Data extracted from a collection

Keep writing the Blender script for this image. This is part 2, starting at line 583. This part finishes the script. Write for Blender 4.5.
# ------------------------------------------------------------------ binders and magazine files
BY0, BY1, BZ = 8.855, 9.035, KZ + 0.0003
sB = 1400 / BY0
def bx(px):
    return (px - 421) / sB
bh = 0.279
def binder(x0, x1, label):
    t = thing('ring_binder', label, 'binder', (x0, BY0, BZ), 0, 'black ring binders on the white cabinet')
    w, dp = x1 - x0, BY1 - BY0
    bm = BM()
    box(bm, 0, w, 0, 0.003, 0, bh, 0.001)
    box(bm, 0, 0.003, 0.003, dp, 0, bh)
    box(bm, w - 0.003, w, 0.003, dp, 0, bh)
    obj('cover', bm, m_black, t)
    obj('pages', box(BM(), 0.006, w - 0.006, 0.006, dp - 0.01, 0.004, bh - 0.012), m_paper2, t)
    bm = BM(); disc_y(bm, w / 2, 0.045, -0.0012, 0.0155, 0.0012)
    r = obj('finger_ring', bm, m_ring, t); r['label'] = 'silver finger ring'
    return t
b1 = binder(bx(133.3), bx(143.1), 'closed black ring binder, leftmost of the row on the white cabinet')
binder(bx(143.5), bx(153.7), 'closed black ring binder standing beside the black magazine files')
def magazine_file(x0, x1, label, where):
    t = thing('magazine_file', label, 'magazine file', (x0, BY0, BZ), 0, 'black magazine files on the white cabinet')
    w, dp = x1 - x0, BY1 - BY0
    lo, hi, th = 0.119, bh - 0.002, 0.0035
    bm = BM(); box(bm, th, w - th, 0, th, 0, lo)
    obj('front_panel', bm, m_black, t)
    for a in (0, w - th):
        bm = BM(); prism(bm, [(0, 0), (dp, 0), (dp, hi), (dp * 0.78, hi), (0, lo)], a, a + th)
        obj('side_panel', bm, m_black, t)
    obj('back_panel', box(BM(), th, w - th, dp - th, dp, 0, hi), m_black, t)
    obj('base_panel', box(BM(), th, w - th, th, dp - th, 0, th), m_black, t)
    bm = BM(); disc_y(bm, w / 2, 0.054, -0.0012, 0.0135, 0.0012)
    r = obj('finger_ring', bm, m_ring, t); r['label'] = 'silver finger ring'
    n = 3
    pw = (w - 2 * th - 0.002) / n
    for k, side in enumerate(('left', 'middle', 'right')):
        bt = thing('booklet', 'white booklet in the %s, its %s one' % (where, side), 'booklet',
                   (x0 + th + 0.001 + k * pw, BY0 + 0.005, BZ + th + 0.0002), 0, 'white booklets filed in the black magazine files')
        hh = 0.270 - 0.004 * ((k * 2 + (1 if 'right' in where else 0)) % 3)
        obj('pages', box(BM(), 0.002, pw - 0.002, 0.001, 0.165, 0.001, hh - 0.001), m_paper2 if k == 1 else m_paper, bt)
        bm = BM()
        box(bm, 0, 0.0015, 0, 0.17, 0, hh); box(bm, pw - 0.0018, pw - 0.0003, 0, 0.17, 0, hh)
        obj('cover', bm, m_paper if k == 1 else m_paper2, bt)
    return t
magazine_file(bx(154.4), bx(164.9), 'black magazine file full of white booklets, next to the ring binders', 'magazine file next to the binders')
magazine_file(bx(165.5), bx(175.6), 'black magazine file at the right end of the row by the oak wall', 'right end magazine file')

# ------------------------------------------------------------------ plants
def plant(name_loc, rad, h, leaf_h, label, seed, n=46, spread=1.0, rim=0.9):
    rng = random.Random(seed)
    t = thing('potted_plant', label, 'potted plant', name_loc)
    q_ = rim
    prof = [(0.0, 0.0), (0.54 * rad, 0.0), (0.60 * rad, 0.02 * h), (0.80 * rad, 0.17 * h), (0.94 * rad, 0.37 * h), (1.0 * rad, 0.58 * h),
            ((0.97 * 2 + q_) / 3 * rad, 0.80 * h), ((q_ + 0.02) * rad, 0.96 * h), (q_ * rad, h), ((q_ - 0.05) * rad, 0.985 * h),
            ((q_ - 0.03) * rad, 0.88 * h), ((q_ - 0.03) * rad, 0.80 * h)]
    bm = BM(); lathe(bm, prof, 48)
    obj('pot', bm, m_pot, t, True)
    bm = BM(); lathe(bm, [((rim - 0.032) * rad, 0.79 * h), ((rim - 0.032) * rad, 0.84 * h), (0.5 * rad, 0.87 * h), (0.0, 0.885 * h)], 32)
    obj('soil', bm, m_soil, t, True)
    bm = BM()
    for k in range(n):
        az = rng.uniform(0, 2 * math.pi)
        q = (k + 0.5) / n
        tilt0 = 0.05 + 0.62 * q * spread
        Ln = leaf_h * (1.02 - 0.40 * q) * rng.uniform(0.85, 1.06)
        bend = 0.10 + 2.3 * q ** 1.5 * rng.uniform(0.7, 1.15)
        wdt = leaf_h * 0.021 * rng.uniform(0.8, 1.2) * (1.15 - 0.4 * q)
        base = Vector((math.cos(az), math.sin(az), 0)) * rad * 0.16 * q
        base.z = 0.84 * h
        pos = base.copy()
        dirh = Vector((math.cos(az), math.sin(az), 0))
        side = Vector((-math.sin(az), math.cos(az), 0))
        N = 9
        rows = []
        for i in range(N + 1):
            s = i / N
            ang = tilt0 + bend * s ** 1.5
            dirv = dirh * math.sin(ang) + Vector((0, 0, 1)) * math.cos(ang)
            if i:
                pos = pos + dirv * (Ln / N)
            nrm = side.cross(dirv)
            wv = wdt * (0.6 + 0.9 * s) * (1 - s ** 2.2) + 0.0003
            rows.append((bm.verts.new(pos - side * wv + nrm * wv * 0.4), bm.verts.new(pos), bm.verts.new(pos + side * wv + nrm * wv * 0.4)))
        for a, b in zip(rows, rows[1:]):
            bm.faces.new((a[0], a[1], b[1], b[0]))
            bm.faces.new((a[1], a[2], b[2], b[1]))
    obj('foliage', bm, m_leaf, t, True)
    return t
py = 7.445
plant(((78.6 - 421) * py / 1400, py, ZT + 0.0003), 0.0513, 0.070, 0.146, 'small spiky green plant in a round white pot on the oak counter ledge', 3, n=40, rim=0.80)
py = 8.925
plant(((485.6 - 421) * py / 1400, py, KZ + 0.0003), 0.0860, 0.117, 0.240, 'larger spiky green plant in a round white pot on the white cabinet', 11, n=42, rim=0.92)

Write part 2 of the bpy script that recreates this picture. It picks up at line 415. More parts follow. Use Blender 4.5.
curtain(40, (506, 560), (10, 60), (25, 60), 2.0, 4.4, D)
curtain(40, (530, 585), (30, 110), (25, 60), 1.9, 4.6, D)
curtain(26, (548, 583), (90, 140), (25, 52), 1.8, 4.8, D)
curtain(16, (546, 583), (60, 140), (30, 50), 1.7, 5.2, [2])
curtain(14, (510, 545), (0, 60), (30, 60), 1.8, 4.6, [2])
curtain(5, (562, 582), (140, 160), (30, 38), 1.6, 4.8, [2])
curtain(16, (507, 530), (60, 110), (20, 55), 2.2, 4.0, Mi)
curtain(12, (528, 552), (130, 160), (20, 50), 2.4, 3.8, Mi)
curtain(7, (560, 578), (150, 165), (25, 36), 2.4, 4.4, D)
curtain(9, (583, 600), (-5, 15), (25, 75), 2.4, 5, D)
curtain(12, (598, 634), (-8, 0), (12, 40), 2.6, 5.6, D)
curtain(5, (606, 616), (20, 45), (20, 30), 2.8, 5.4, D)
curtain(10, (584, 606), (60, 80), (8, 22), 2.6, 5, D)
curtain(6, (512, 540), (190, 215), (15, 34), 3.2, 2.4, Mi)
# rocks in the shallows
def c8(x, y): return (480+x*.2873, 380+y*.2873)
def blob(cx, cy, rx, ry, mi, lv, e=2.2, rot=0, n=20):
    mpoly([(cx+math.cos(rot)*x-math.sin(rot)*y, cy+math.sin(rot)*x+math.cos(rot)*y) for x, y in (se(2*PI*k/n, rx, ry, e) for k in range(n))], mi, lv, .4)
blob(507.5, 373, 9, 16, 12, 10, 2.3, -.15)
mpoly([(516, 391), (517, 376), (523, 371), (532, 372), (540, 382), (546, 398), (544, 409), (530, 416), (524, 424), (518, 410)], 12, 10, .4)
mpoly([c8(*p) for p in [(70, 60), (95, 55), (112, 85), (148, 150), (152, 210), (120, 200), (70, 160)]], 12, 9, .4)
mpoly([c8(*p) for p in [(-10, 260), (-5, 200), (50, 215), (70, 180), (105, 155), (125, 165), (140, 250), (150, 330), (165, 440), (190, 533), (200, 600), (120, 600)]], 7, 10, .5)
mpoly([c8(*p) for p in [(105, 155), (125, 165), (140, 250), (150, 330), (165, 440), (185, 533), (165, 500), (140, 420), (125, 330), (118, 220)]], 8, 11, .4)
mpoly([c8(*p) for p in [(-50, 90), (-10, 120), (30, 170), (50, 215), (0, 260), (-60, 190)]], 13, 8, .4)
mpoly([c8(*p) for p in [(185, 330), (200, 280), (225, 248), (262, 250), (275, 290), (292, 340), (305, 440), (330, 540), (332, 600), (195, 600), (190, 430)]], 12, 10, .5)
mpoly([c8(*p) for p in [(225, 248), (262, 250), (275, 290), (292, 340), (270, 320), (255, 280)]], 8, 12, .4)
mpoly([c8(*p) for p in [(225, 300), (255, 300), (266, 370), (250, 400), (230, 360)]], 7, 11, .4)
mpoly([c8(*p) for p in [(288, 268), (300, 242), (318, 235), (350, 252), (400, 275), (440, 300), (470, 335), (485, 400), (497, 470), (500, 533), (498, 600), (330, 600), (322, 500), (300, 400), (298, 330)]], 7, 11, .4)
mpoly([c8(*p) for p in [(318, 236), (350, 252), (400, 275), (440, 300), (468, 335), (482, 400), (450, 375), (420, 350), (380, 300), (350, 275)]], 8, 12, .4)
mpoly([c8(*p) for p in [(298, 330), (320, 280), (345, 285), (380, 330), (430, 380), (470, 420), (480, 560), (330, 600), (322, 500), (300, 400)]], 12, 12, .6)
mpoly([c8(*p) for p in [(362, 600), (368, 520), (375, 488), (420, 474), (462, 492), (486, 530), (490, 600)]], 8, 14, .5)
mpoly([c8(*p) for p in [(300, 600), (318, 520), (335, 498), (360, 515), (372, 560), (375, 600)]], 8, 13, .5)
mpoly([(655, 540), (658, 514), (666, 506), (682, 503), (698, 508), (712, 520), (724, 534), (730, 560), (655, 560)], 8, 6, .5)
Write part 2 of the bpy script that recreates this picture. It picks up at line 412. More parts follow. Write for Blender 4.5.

### To be done:
Go through the entries above and copy every line containing "that".

### Task answer:
Write part 2 of the bpy script that recreates this picture. It picks up at line 415. More parts follow. Use Blender 4.5.
Write part 2 of the bpy script that recreates this picture. It picks up at line 412. More parts follow. Write for Blender 4.5.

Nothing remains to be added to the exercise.